Besides this creation of an existential hero, the other striking feature of Chandler's novel is the sharply observed first person narrative spun out by Marlowe, and his quick, hard-boiled wit. He was not only brave, but had an eagle's eye for detail and more street smarts than an alley cat, and a nasty habit of speaking his mind in a way that penetrated. He describes the characters with precision, right down to their tie pins, and the scenery with enough verisimilitude to spring it to life. ... His running analysis of the motives of others and his observations about himself are immediate and to the point.
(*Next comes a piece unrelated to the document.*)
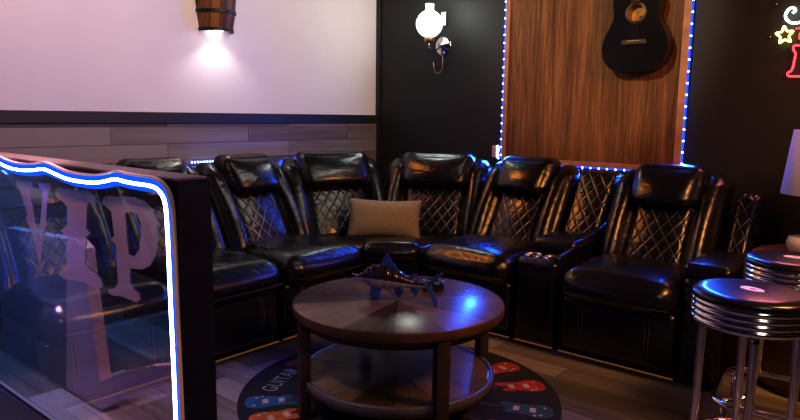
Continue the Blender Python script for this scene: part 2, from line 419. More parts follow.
def seat_parts(root, w, stitch=True):
    bm = bmesh.new(); rbox(bm, (0, -.62, .21), (w-.01, .80, .34), .02); finish('seat_base', bm, 'fabric_dark', root)
    def S(p):
        p = p.copy()
        if p.z > .43: p.z -= max(0, (p.y+.72))*.10
        return p
    bm = bmesh.new(); rbox(bm, (0, -.825, .402), (w-.012, .65, .185), .088, (0, .02, .022), S, n=10); finish('seat_cushion', bm, 'leather', root)
    bm = bmesh.new(); rbox(bm, (0, -.735, .492), (w-.13, .30, .03), .013, (0, 0, .012), S, n=8, uv=(0, 1)); finish('quilted_seat_panel', bm, 'quilt', root)
    bm = bmesh.new(); rbox(bm, (0, -1.02, .20), (w-.016, .13, .29), .035, (0, .02, 0), n=8); fr = finish('footrest', bm, 'leather', root)
    for s in (-1, 1):
        for d in (-.009, .009):
            x = s*w*.28+d; bm = bmesh.new()
            tube(bm, [(x, -1.0875, .09), (x, -1.098, .14), (x, -1.103, .20), (x, -1.099, .26), (x, -1.090, .31)], .0022, 6); finish('seam', bm, 'thread', fr)
    bm = bmesh.new(); pts = [(-w/2+.05, -1.146, .372)]+[(x*w/2, -1.1625, .372) for x in (-.6, -.3, 0, .3, .6)]+[(w/2-.03, -1.146, .372)]
    tube(bm, pts, .0018, 6); finish('front_seam', bm, 'thread', root)
    bm = bmesh.new(); bx(bm, (0, -1.076, .032), (w-.01, .012, .0028)); finish('light_strip', bm, 'kick', root)
    bm = bmesh.new(); bx(bm, (0, -.62, .025), (w-.04, .78, .05)); finish('plinth', bm, 'fabric_dark', root)
def recliner(label, loc, rz, w, hw=.385, pw=.325, name='recliner_seat'):
    root = thing(name, label, 'recliner', loc, rz, 'black leather recliner seats of the sectional')
    seat_parts(root, w); back_parts(root, w, hw, pw)
    return root
def arm(root, x0, x1, front=-1.06):
    cx, w = (x0+x1)/2, x1-x0
    def A(p):
        return p
    bm = bmesh.new(); rbox(bm, (cx, (front-.25)/2, .28), (w, -.25-front, .50), .035, (.01, .01, 0)); a = finish('arm', bm, 'leather', root)
    bm = bmesh.new(); rbox(bm, (cx, front-.006, .27), (w*.80, .03, .42), .012, (0, .008, 0), n=8, uv=(0, 2)); finish('quilted_arm_front', bm, 'quilt', a)
    bm = bmesh.new(); rbox(bm, (cx+.005, front+.24, .555), (w+.03, .46, .075), .033, (0, .0, .014)); finish('arm_pad', bm, 'leather', a)
    bm = bmesh.new(); rbox(bm, (cx+.015, -.27, .64), (w*.66, .14, .46), .035, (0, .015, 0), lean, n=8, uv=(0, 2)); finish('quilted_arm_back', bm, 'quilt', a)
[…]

There are of course contrivances. Marlowe does indeed seem to observe more than his fair share of action, and he seems to be where he should be nearly all the time. The scene (not in the movie) at the oil sump with Carmen near the end could never have been anticipated, not even by Sherlock Holmes and Charlie Chan working in tandem, and yet Marlowe did anticipate it, and was able to recreate an unlikely sequence of events to unravel the last mystery.

The Big Sleep is pulp fiction at the apex, a novel squarely between a fancy Bel Air hotel and a skid row flophouse, eagerly read by the clientele of both establishments.